SEXTING? hmmm, i think not.

so ummm. da other day dis dude had the audacity to ask me to send him a pic. so i sent it to him. just a pic of my face yu know me, looking cute. fully clothed, and appropriate for the situation. buddy go get mad at me, cuz it aint da type of pic he want. so im like well what kinda of pic yu want black and white, sepia, negative, what type of pic yu tawkn bout. then thats when it happend. jesus........ol buddy wants a picture without any clothes...nothing. buddy wants to SEXT.
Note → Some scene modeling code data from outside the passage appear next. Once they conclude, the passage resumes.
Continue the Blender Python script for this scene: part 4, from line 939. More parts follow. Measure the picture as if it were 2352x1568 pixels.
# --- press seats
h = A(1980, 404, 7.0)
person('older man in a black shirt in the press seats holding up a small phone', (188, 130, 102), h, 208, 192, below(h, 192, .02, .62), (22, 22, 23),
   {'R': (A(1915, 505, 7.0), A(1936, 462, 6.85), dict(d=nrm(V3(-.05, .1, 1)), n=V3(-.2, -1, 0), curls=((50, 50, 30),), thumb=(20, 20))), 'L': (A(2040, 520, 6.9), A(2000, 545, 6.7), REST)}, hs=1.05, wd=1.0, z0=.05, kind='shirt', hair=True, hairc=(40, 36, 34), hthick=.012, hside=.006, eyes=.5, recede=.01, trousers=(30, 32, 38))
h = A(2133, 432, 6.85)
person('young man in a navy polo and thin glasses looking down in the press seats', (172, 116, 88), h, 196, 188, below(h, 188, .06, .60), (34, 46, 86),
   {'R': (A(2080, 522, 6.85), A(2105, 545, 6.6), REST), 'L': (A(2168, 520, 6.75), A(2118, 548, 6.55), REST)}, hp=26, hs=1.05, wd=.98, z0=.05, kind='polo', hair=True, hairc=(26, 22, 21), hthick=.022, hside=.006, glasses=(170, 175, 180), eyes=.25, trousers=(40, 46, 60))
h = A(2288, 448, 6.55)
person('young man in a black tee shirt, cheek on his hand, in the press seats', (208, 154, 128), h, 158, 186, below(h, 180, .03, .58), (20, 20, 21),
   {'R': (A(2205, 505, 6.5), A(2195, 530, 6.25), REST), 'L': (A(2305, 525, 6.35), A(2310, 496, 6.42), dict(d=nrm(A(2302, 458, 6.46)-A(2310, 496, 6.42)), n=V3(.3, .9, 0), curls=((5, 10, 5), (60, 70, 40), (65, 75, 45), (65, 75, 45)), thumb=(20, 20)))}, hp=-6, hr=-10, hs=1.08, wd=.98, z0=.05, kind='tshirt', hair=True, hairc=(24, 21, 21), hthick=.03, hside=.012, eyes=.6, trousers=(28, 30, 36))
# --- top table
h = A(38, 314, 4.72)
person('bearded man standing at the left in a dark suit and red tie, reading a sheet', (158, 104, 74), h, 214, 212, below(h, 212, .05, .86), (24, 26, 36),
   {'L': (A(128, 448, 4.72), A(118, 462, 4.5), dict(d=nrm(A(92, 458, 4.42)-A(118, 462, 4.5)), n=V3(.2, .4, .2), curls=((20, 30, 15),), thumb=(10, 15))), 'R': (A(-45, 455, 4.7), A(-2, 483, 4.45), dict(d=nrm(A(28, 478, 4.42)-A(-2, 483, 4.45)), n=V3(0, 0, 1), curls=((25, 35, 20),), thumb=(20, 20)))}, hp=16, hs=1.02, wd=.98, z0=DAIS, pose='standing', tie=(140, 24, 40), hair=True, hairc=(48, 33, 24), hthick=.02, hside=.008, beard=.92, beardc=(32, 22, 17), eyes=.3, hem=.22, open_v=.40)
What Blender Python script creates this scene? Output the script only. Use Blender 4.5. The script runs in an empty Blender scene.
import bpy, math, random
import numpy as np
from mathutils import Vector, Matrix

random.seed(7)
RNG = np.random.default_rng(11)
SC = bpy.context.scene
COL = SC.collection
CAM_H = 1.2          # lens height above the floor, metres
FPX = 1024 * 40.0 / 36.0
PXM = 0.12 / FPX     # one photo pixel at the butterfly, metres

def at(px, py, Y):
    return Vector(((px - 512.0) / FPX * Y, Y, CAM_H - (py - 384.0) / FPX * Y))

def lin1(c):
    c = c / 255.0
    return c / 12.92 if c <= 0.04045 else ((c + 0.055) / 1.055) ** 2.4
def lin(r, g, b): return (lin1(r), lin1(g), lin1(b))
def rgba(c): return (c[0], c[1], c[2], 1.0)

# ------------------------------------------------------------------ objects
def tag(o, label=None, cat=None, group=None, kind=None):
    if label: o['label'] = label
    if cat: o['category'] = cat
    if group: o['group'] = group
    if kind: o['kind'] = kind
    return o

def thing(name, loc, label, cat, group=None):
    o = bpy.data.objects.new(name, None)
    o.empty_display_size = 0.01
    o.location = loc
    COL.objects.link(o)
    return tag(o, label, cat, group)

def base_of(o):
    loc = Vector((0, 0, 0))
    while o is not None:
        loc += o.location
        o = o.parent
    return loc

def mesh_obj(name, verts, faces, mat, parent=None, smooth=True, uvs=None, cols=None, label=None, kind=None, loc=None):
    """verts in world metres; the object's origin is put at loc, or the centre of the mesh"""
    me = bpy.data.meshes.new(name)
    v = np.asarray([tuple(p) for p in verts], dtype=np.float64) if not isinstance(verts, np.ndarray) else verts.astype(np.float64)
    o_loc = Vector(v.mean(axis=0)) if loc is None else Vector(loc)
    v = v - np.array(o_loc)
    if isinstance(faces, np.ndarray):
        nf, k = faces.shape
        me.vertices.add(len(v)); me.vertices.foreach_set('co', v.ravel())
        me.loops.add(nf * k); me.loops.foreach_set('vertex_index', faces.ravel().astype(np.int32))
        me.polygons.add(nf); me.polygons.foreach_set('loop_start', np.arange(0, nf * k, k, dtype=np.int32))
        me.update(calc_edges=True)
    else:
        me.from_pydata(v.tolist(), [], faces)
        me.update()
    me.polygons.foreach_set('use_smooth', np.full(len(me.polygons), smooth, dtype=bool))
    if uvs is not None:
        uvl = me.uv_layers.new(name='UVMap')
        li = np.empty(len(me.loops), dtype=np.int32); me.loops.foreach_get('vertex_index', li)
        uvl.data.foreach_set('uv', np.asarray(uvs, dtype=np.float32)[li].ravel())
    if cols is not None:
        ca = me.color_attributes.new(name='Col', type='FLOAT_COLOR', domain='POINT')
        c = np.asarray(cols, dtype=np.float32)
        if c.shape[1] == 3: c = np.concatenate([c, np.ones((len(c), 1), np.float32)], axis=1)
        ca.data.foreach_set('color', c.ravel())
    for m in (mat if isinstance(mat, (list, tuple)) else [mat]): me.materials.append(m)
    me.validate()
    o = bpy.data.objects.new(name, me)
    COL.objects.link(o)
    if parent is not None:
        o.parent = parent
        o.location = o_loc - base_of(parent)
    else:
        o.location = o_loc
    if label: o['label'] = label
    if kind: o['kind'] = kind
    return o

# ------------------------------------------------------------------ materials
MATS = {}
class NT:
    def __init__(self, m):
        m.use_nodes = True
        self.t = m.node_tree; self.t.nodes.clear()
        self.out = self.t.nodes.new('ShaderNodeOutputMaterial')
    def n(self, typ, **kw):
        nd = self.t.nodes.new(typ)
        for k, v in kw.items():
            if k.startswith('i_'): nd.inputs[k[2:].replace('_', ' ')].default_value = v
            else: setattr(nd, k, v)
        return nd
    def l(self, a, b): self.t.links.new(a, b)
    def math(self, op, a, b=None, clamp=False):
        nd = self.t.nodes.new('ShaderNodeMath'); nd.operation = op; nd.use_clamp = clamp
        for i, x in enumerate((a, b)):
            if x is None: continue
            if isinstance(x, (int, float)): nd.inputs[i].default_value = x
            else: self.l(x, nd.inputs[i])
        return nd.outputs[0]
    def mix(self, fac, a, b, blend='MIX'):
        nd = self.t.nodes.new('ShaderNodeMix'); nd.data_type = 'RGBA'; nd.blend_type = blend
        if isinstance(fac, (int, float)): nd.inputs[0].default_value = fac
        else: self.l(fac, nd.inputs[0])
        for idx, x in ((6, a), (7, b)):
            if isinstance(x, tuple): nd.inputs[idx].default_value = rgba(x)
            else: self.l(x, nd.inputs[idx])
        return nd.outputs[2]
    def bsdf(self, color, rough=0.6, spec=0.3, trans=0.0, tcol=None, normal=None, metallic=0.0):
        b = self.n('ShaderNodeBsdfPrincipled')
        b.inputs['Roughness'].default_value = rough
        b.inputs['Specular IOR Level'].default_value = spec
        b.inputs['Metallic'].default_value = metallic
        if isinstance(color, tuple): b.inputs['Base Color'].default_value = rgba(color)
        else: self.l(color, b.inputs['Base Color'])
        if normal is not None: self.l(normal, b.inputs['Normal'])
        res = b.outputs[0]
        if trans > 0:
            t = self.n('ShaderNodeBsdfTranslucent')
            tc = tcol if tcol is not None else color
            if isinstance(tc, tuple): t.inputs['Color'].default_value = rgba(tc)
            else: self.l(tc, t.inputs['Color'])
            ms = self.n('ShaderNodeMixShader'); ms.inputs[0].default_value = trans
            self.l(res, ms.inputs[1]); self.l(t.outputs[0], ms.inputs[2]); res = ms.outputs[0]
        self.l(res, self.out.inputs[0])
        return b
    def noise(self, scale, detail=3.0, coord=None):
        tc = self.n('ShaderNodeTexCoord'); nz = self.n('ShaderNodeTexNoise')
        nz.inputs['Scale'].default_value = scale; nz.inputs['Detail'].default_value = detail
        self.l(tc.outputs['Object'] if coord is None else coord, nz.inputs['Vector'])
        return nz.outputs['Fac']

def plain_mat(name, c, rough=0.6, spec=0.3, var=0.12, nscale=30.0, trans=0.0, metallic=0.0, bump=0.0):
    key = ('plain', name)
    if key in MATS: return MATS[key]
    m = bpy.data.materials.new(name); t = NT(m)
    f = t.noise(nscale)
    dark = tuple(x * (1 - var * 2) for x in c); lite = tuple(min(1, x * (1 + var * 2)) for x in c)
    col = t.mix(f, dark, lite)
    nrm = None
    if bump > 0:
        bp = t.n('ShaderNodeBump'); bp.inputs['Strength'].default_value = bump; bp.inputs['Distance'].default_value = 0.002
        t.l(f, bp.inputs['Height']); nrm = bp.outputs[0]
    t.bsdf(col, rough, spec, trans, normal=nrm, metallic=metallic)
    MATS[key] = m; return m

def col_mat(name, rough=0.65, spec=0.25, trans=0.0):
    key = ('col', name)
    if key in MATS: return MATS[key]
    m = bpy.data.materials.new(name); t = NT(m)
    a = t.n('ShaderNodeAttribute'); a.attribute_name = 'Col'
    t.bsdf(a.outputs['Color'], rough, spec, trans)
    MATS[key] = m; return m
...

ok so. sexting is basically sending racy pics to somebody else...and now i hear you kan go to jail for it. now. im not knocking it. but i dont support it either. i feel like, if somebody wana send a pic to sombody else, ultimately. they go have to live with it themselves. sending me off to jail for showing da goods is kinda stupid, i think. but at the same time, i feel like if yu kant show the picture yu sending to yo bf/gf to your mom, then yu shuldnt be sending it. if you feeling guilty about sending it....if something telling you not to send it....if anything aint sitting right with you about it....even if yu THNK your in love....dont send that junk. cuz the way tha po-po cracking on teens round here.....hell. it aint worth going to jail over a flash of them bitties loll. real tawk, true story.